Task prompt: Word for word, transcribe the lines below and drop the pictures.

Input material:
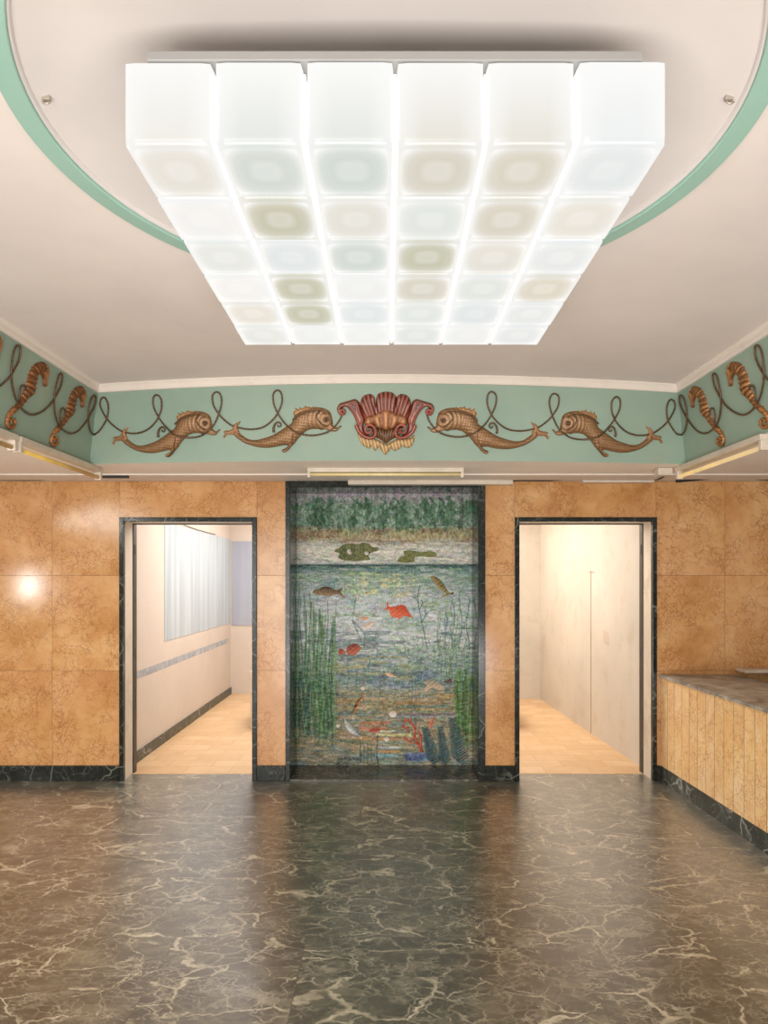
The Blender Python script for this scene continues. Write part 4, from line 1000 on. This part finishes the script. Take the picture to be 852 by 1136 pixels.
batten(-2.215, -2.155, 4.02, 5.17, ZS-.002, 'y', 'unlit yellowed tube lamp under the side frieze, reaching the corner', False, tubem=M['tubeoff'])
batten(-2.215, -2.155, 2.85, 3.99, ZS-.002, 'y', 'unlit yellowed tube lamp cut by the picture edge, ahead of the corner one', False, tubem=M['tubeoff'])
batten(2.155, 2.215, 3.95, 5.12, ZS-.002, 'y', 'lit warm tube lamp under the frieze above the counter', True, tubem=M['tube'])
batten(-.605, .575, 5.14, 5.185, ZS-.001, 'x', 'slim cream strip lamp under the middle of the frieze above the mosaic', False, tubem=M['tubecream'], dropz=.038)
tag(MB().rbox(2.04, 2.15, 5.14, 5.22, ZS-.06, ZS-.002, .006).build('junction_box', M['plastic']), 'small white junction box beside the lit tube lamp', 'junction box')
p0, p1 = P(386, 532, 5.70), P(569, 532, 5.70)
tag(MB().rbox(p0.x, p1.x, 5.69, WY-.003, ZS-.052, ZS-.015, .003).build('cable_trunking', M['plastic']), 'white cable trunking on the wall head above the mosaic', 'cable trunking')
p0, p1 = P(646, 529, 5.72), P(725, 529, 5.72)
tag(MB().rbox(p0.x, p1.x, 5.70, WY-.003, ZS-.034, ZS-.015, .003).build('cable_trunking', M['plastic']), 'short white cable trunking over the doorway nearer the counter', 'cable trunking')
p0, p1 = P(112, 527, 5.45), P(142, 527, 5.45)
tag(MB().rbox(p0.x, p1.x, 5.45, 5.48, ZS-.034, ZS-.016, .003).build('lamp_bracket', M['cable']), 'black metal bracket beside the end of the unlit tube lamp', 'bracket')
def cable(pts, r, label, wob=.004):
    pp = [P(x, y, Y) for x, y, Y in pts]; pp = crom([tuple(p) for p in pp], .05, False)
    tag(MB().tube([Vector(p) for p in pp], r, 7).build('cable', M['cable'], None, True), label, 'cable')
cable([(-10, 532.2, 5.72), (45, 532.4, 5.72), (68, 529.5, 5.72), (98, 529.8, 5.7), (112, 530, 5.6)], .007, 'black cable along the wall head leading to the black bracket')
cable([(330, 532.0, 5.71), (345, 529.3, 5.68), (386, 531, 5.70)], .008, 'short black cable entering the end of the white trunking above the mosaic')
cable([(569, 532.8, 5.72), (610, 532.8, 5.72), (646, 529.6, 5.73)], .008, 'black cable running between the two pieces of white trunking')
cable([(646, 533.2, 5.745), (700, 533.4, 5.745), (727, 532.4, 5.7), (738, 528, 5.35)], .006, 'thin black cable below the short trunking to the junction box')
cable([(750, 533.8, 5.70), (790, 530.2, 5.68), (815, 529.6, 5.70), (860, 532, 5.70)], .014, 'thick sagging black cable on the wall head beyond the lit tube lamp')
struct('trim_13', MB().box(XL+.01, XR-.01, WY-.006, WY-.0005, ZS-.0145, ZS-.004), M['seam'])

# ------------------------------------------------------------------ lights
def area(name, loc, rot, sx, sy, power, col=(1, 1, 1), spread=None):
    l = bpy.data.lights.new(name, 'AREA'); l.shape = 'RECTANGLE'; l.size = sx; l.size_y = sy; l.energy = power; l.color = col
    if spread: l.spread = spread
    o = bpy.data.objects.new(name, l); o.location = loc; o.rotation_euler = rot; COL.objects.link(o); return o
R = math.radians
area('rear_fill_light', (-1.6, YR-.3, 1.5), (R(90), 0, R(2)), 5.0, 2.3, 240, (1, .98, .955))  # added fill behind the camera, brightens back wall, frieze and counter
area('uplight_fill', (0, -.7, .35), (R(146), 0, 0), 3.6, 1.0, 205, (1, .985, .96))  # added unseen uplight, lifts the ceiling and soffits
area('left_room_lamp', (-1.15, 8.0, 2.80), (0, 0, 0), .9, 3.4, 108, (1, .985, .97))
area('right_room_lamp', (1.0, 7.9, 2.80), (0, 0, 0), .7, 3.2, 98, (1, .96, .90))
area('left_bay_fill', (-3.6, 2.4, 2.45), (0, R(-20), 0), .6, 2.6, 55, (1, .96, .9))  # soft warm fill added out of view in the left bay
area('right_bay_fill', (3.6, 1.6, 2.45), (0, 0, 0), .6, 2.4, 8, (1, .9, .78))  # weak warm fill, likewise added in the unseen right bay
area('side_window_light', (XL+.02, 2.65, 1.62), (0, R(-90), 0), .28, .30, 22, (1, .98, .95))
w = bpy.data.worlds.new('world'); sc.world = w; w.use_nodes = True; w.node_tree.nodes['Background'].inputs[0].default_value = (.95, .93, .9, 1); w.node_tree.nodes['Background'].inputs[1].default_value = .5
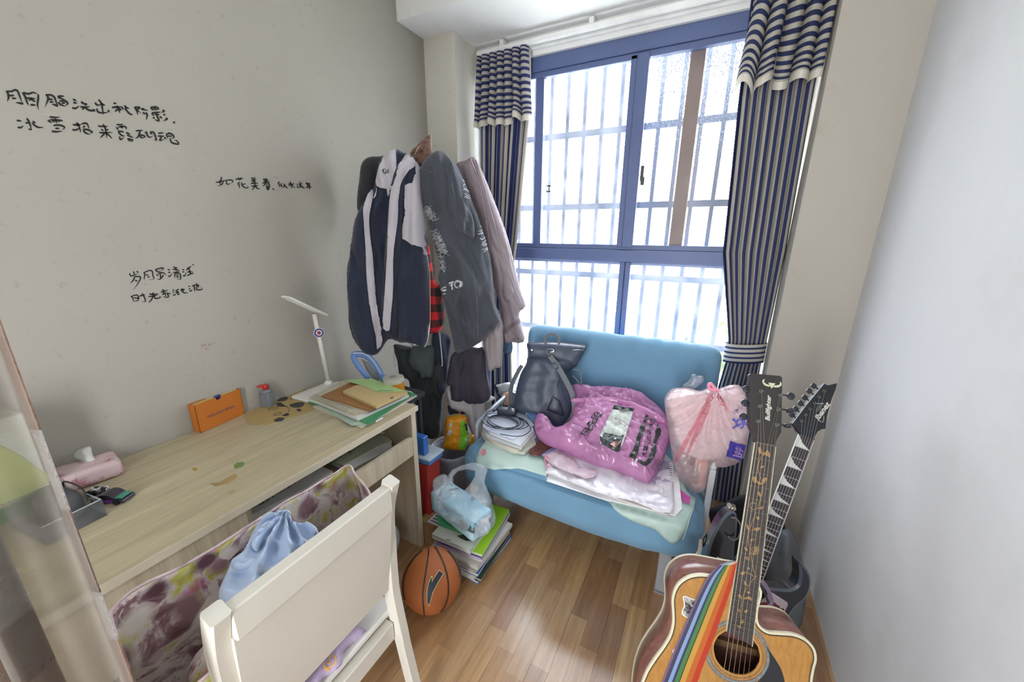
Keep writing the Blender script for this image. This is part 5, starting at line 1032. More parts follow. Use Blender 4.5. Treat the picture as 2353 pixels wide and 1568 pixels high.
# ================================================================== CHAIR, FLORAL BAG, CUSHION
m_ch_ = mat('chair cream paint', '#cbc6ba', .45, .03, 4, .03, 200); xc = .965; YL, YR = .205, .610
chair = thing('wooden_chair', (.76, .41, 0), 'cream painted wooden chair seen from behind, pushed to the desk', 'chair')
prof = [at(x, y, 'y', YR) for x, y in ((897, 1094), (884, 1230), (872, 1340), (868, 1400), (872, 1450), (888, 1530), (905, 1600))]
px_z = [(p.x, p.z) for p in prof]; top = (px_z[0][0], .852); ctrl = [top]+px_z[1:]
zl, xl = ctrl[-1][1], ctrl[-1][0]
sx = [(top[0], .852), (.962, .75), (.955, .62), (.952, .52), (.955, .44), (.985, .24), (1.03, .0)]
def post(yc):
    g = G(); pts = catmull([V((a, 0, b)) for a, b in sx], 6); n = len(pts); rings = []
    for i, p in enumerate(pts):
        t = (pts[min(i+1, n-1)]-pts[max(i-1, 0)]).normalized(); nx = V((t.z, 0, -t.x)); w_ = .019 if p.z > .3 else .017; rr = .004; ds = []
        for a, b in ((1, 1), (-1, 1), (-1, -1), (1, -1)):
            hx, hy = w_, .0165; ds += [(a*hx, b*(hy-rr)), (a*(hx-rr), b*hy)] if a*b > 0 else [(a*(hx-rr), b*hy), (a*hx, b*(hy-rr))]
        rings.append([g.bm.verts.new(V((p.x, yc, p.z))+nx*a+V((0, b, 0))) for a, b in ds])
    for A, B in zip(rings, rings[1:]):
        for k in range(8): g.bm.faces.new((A[k], A[(k+1) % 8], B[(k+1) % 8], B[k]))
    f = g.bm.faces.new(rings[0]); g.bm.faces.new(rings[-1][::-1])
    return g
for yc in (YL, YR): new('rear_post', post(yc), m_ch_, chair, smooth='auto')
xt = top[0]
new('top_rail', G().box((xt-.016, YL+.014, .775), (xt+.014, YR-.014, .846), bev=.003), m_ch_, chair)
g = G(); g.prism([(xt-.006, .778), (xt+.006, .778), (.960, .487), (.948, .487)], YL+.012, YR-.012, Matrix(((1, 0, 0, 0), (0, 0, 1, 0), (0, 1, 0, 0), (0, 0, 0, 1)))); new('back_panel', g, m_ch_, chair)
new('seat', G().box((.52, YL-.01, .385), (.950, YR+.01, .405), bev=.005, seg=2), mat('chair seat white', '#dcdad3', .4, .02), chair)
new('seat_rail', G().box((.935, YL+.017, .305), (.966, YR-.017, .368), bev=.003), m_ch_, chair)
new('seat_rail', G().box((.545, YL+.017, .33), (.565, YR-.017, .384)), m_ch_, chair)
for yc in (YL+.005, YR-.005): new('side_rail', G().box((.56, yc-.01, .33), (.94, yc+.01, .384)), m_ch_, chair)
for yc in (YL, YR): new('front_leg', G().box((.535, yc-.017, 0), (.57, yc+.017, .384), bev=.003), m_ch_, chair)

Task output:
The Blender Python script for this scene continues. Write part 4, from line 1000 on. This part finishes the script. Take the picture to be 852 by 1136 pixels.
batten(-2.215, -2.155, 4.02, 5.17, ZS-.002, 'y', 'unlit yellowed tube lamp under the side frieze, reaching the corner', False, tubem=M['tubeoff'])
batten(-2.215, -2.155, 2.85, 3.99, ZS-.002, 'y', 'unlit yellowed tube lamp cut by the picture edge, ahead of the corner one', False, tubem=M['tubeoff'])
batten(2.155, 2.215, 3.95, 5.12, ZS-.002, 'y', 'lit warm tube lamp under the frieze above the counter', True, tubem=M['tube'])
batten(-.605, .575, 5.14, 5.185, ZS-.001, 'x', 'slim cream strip lamp under the middle of the frieze above the mosaic', False, tubem=M['tubecream'], dropz=.038)
tag(MB().rbox(2.04, 2.15, 5.14, 5.22, ZS-.06, ZS-.002, .006).build('junction_box', M['plastic']), 'small white junction box beside the lit tube lamp', 'junction box')
p0, p1 = P(386, 532, 5.70), P(569, 532, 5.70)
tag(MB().rbox(p0.x, p1.x, 5.69, WY-.003, ZS-.052, ZS-.015, .003).build('cable_trunking', M['plastic']), 'white cable trunking on the wall head above the mosaic', 'cable trunking')
p0, p1 = P(646, 529, 5.72), P(725, 529, 5.72)
tag(MB().rbox(p0.x, p1.x, 5.70, WY-.003, ZS-.034, ZS-.015, .003).build('cable_trunking', M['plastic']), 'short white cable trunking over the doorway nearer the counter', 'cable trunking')
p0, p1 = P(112, 527, 5.45), P(142, 527, 5.45)
tag(MB().rbox(p0.x, p1.x, 5.45, 5.48, ZS-.034, ZS-.016, .003).build('lamp_bracket', M['cable']), 'black metal bracket beside the end of the unlit tube lamp', 'bracket')
def cable(pts, r, label, wob=.004):
    pp = [P(x, y, Y) for x, y, Y in pts]; pp = crom([tuple(p) for p in pp], .05, False)
    tag(MB().tube([Vector(p) for p in pp], r, 7).build('cable', M['cable'], None, True), label, 'cable')
cable([(-10, 532.2, 5.72), (45, 532.4, 5.72), (68, 529.5, 5.72), (98, 529.8, 5.7), (112, 530, 5.6)], .007, 'black cable along the wall head leading to the black bracket')
cable([(330, 532.0, 5.71), (345, 529.3, 5.68), (386, 531, 5.70)], .008, 'short black cable entering the end of the white trunking above the mosaic')
cable([(569, 532.8, 5.72), (610, 532.8, 5.72), (646, 529.6, 5.73)], .008, 'black cable running between the two pieces of white trunking')
cable([(646, 533.2, 5.745), (700, 533.4, 5.745), (727, 532.4, 5.7), (738, 528, 5.35)], .006, 'thin black cable below the short trunking to the junction box')
cable([(750, 533.8, 5.70), (790, 530.2, 5.68), (815, 529.6, 5.70), (860, 532, 5.70)], .014, 'thick sagging black cable on the wall head beyond the lit tube lamp')
struct('trim_13', MB().box(XL+.01, XR-.01, WY-.006, WY-.0005, ZS-.0145, ZS-.004), M['seam'])

# ------------------------------------------------------------------ lights
def area(name, loc, rot, sx, sy, power, col=(1, 1, 1), spread=None):
    l = bpy.data.lights.new(name, 'AREA'); l.shape = 'RECTANGLE'; l.size = sx; l.size_y = sy; l.energy = power; l.color = col
    if spread: l.spread = spread
    o = bpy.data.objects.new(name, l); o.location = loc; o.rotation_euler = rot; COL.objects.link(o); return o
R = math.radians
area('rear_fill_light', (-1.6, YR-.3, 1.5), (R(90), 0, R(2)), 5.0, 2.3, 240, (1, .98, .955))  # added fill behind the camera, brightens back wall, frieze and counter
area('uplight_fill', (0, -.7, .35), (R(146), 0, 0), 3.6, 1.0, 205, (1, .985, .96))  # added unseen uplight, lifts the ceiling and soffits
area('left_room_lamp', (-1.15, 8.0, 2.80), (0, 0, 0), .9, 3.4, 108, (1, .985, .97))
area('right_room_lamp', (1.0, 7.9, 2.80), (0, 0, 0), .7, 3.2, 98, (1, .96, .90))
area('left_bay_fill', (-3.6, 2.4, 2.45), (0, R(-20), 0), .6, 2.6, 55, (1, .96, .9))  # soft warm fill added out of view in the left bay
area('right_bay_fill', (3.6, 1.6, 2.45), (0, 0, 0), .6, 2.4, 8, (1, .9, .78))  # weak warm fill, likewise added in the unseen right bay
area('side_window_light', (XL+.02, 2.65, 1.62), (0, R(-90), 0), .28, .30, 22, (1, .98, .95))
w = bpy.data.worlds.new('world'); sc.world = w; w.use_nodes = True; w.node_tree.nodes['Background'].inputs[0].default_value = (.95, .93, .9, 1); w.node_tree.nodes['Background'].inputs[1].default_value = .5
Keep writing the Blender script for this image. This is part 5, starting at line 1032. More parts follow. Use Blender 4.5. Treat the picture as 2353 pixels wide and 1568 pixels high.
# ================================================================== CHAIR, FLORAL BAG, CUSHION
m_ch_ = mat('chair cream paint', '#cbc6ba', .45, .03, 4, .03, 200); xc = .965; YL, YR = .205, .610
chair = thing('wooden_chair', (.76, .41, 0), 'cream painted wooden chair seen from behind, pushed to the desk', 'chair')
prof = [at(x, y, 'y', YR) for x, y in ((897, 1094), (884, 1230), (872, 1340), (868, 1400), (872, 1450), (888, 1530), (905, 1600))]
px_z = [(p.x, p.z) for p in prof]; top = (px_z[0][0], .852); ctrl = [top]+px_z[1:]
zl, xl = ctrl[-1][1], ctrl[-1][0]
sx = [(top[0], .852), (.962, .75), (.955, .62), (.952, .52), (.955, .44), (.985, .24), (1.03, .0)]
def post(yc):
    g = G(); pts = catmull([V((a, 0, b)) for a, b in sx], 6); n = len(pts); rings = []
    for i, p in enumerate(pts):
        t = (pts[min(i+1, n-1)]-pts[max(i-1, 0)]).normalized(); nx = V((t.z, 0, -t.x)); w_ = .019 if p.z > .3 else .017; rr = .004; ds = []
        for a, b in ((1, 1), (-1, 1), (-1, -1), (1, -1)):
            hx, hy = w_, .0165; ds += [(a*hx, b*(hy-rr)), (a*(hx-rr), b*hy)] if a*b > 0 else [(a*(hx-rr), b*hy), (a*hx, b*(hy-rr))]
        rings.append([g.bm.verts.new(V((p.x, yc, p.z))+nx*a+V((0, b, 0))) for a, b in ds])
    for A, B in zip(rings, rings[1:]):
        for k in range(8): g.bm.faces.new((A[k], A[(k+1) % 8], B[(k+1) % 8], B[k]))
    f = g.bm.faces.new(rings[0]); g.bm.faces.new(rings[-1][::-1])
    return g
for yc in (YL, YR): new('rear_post', post(yc), m_ch_, chair, smooth='auto')
xt = top[0]
new('top_rail', G().box((xt-.016, YL+.014, .775), (xt+.014, YR-.014, .846), bev=.003), m_ch_, chair)
g = G(); g.prism([(xt-.006, .778), (xt+.006, .778), (.960, .487), (.948, .487)], YL+.012, YR-.012, Matrix(((1, 0, 0, 0), (0, 0, 1, 0), (0, 1, 0, 0), (0, 0, 0, 1)))); new('back_panel', g, m_ch_, chair)
new('seat', G().box((.52, YL-.01, .385), (.950, YR+.01, .405), bev=.005, seg=2), mat('chair seat white', '#dcdad3', .4, .02), chair)
new('seat_rail', G().box((.935, YL+.017, .305), (.966, YR-.017, .368), bev=.003), m_ch_, chair)
new('seat_rail', G().box((.545, YL+.017, .33), (.565, YR-.017, .384)), m_ch_, chair)
for yc in (YL+.005, YR-.005): new('side_rail', G().box((.56, yc-.01, .33), (.94, yc+.01, .384)), m_ch_, chair)
for yc in (YL, YR): new('front_leg', G().box((.535, yc-.017, 0), (.57, yc+.017, .384), bev=.003), m_ch_, chair)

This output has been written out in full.